As computing power and sophistication increases, what new directions do you expect artificial societies to be taken in?

I think one of the exciting things about writing about this is that the sky's really the limit here. Many new social science ideas are applicable in one or maybe two fields. This is a kind of thinking that is applicable in almost any field that studies any aspect of human society. It's just a question of imagination, figuring out how many ways you can apply it. Just in the course of this conversation, because of a question you asked, I thought, Katie has kind of a great idea there. Why not model an actual Rwandan genocide, instead of what Epstein does in the model in my article, where people want to kill each other and police are stopping them. Turn it upside down: People don't want to kill each other, but police are forcing them. Then see how much effort it actually takes on the part of the government to create a genocide. Then we might actually learn something about Rwanda. And that's just from our brief conversation.

Do you think about the world in a different way now that you've delved into this field? And if so, how has it changed your world view?
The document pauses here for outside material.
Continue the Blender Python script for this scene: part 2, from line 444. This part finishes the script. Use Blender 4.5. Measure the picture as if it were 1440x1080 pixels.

I've come to have much greater respect for the notion of society as an independent actor in human life. I've come to be much more suspicious of the notion that if I think I have good intuition about people, that I then have good intuitions about public policies and society. I have come to understand in a way I didn't before that it's possible at the same time for societies to be both more surprising and more orderly than I ever thought. To me a lot of what this kind of thinking has done is set out a third, unexplored continent between determinism and randomness, where in fact there are patterns in life and in society that we may now have a shot at finding. And to me, that's a real eye-opener.